Speaking of influences, how do you fit into that clunky, cobbled-together thing called Indian Writing In English? Can you identify a literary legacy for yourself? What kind of reading has shaped your writing?
It depends on what you mean by "cobbled together". Much of what has been cobbled together is not necessarily bad. Not only some very good literature has been cobbled together, even entire nations have been cobbled together: the United States, Germany, Italy, India... Depends on what one does with the entity and what one leaves out or includes in the act of cobbling together.
But yes, if you mean the description "Indian English", it is true that the term is partly a joke. To think of Naipaul, Rushdie, Seth, Ghosh, Pankaj Mishra, Amit Chaudhuri etc as "Indian English" is to obscure their differences. But then one can say so of American literature too.
Literary legacies are difficult matters too, and even more so for someone like me. Not just because I am effectively multi-lingual, but also because I come from the sort of background that so few Indian English writers seem to have. I grew up and got most of my education in a small provincial town, I did not go to big prestigious U.S. or U.K. universities for further education, I do not feel "diasporic" even today. But still, I guess we all cobble together our own legacies: mine has bits and pieces of Ghalib and Rumi, Harivansh Rai and Nirmal Verma, Bronte and Twain and Dickens and Hardy, Gogol and Kafka, Mahasweta Devi and John Berger and many others stitched into it. And then my grandfather and my father had a fairly decent collection of Russian, French, Urdu, Persian, Arabic, Sanskrit and British literature until the 1950s. Also a bit of German philosophy, and some American fiction.
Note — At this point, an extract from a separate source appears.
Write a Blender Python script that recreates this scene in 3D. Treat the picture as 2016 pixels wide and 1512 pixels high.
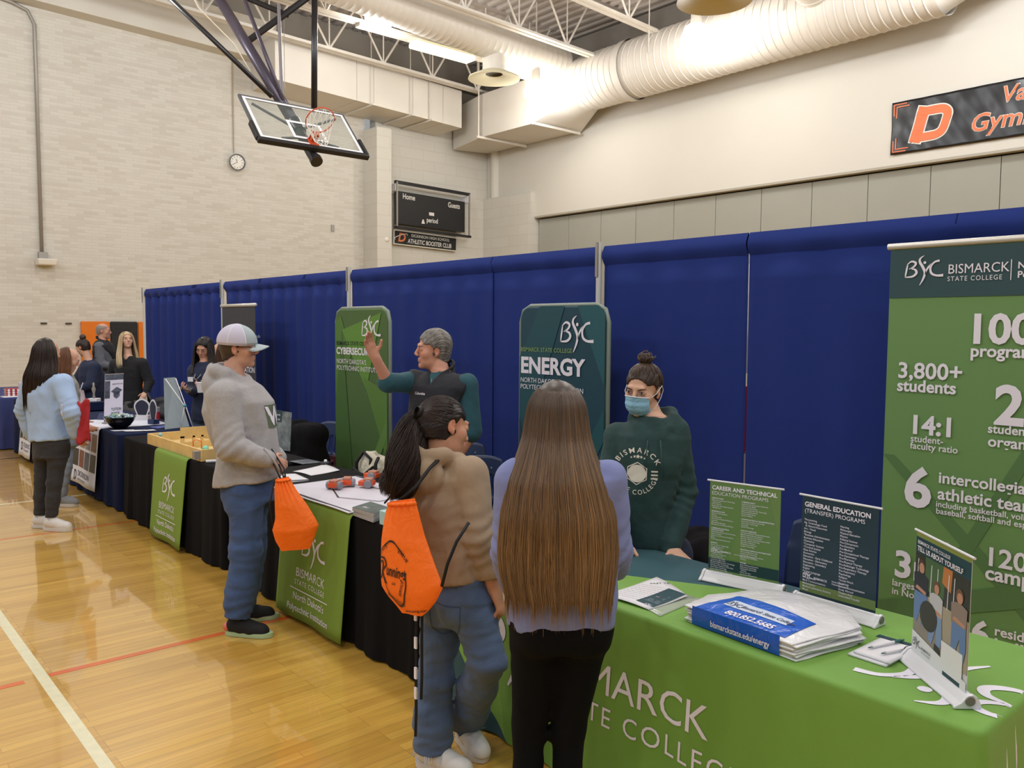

Of course, I had to educate myself beyond the 1950s much later. That took some doing, and moving out of India helped in that regard.
You touch on brutal exploitation, on societal churning, anomie but it's difficult to tell where you're coming from. Is that deliberate, do you think that fiction can take you places that politics cannot?
I do not see fiction as separate from politics, but their registers are different. They operate differently. My concern with anomie, for instance, is not simply a critique of certain factors in India; it is a depiction of the times as experienced in a place from a certain perspective. The anomie that you mention is not just the property of this place in "Bihar" but a consequence of its relationship to other places. So, unlike a political statement, fiction is more inclusive, more introspective and less categorical. So, fiction does not stop at political commentary, though, like all language, like all play with representation, it remains political in the larger sense.
You clearly pay a lot of attention to the texture, the shape and sound of words in the head. Could you explain how your language fits into your craft? Would you call yourself a writerly writer?
In this book, the texture of language was doubly important. It was one of the indicators warning against a simple social realistic reading, as were the short chapters: the language served to aestheticise the narrative and the short chapters served to alienate novelistic expectations, both being features that argued against a simple verbatim "realist" reportage. It was also important because the book is partly about living, about life. But yes, generally speaking, I do pay attention to my language. Partly because that is my idea of good literature, partly because the way I work includes many and frequent repetitions, and partly because I am growing to dislike long fiction.
Do you sense a tension between your lyrical sensibility and the sordid realities you describe in The Bus Stopped?
The tension is intentional. For I am not just talking about sordid realities, I am also talking about the beauty of life, and the fact that people manage. It is not a despairing novel.
Tell me something about the core of the book, the journey metaphor.
The journey metaphor was a challenge, because it was meant to be both metaphor and description. One critic has read it as an allegory for life, which is what it was partly. But above all it was necessary to explore the relationship between home and not-home (issues of belonging, whether in a house or in a nation) and the relationship between narrating and representing. The journey narratives are sandwiched between two home narratives. But the journey narratives are also about homes and the home narratives are about journeys too. Then, I wanted to counter the prevalent discourse of East-to-West "diaspora" by narrating how mobile many people are in "provincial" places too. I find the East-equals-tradition-and-stasis and the West-equals-modernity-and-change divide deeply irritating and colonial.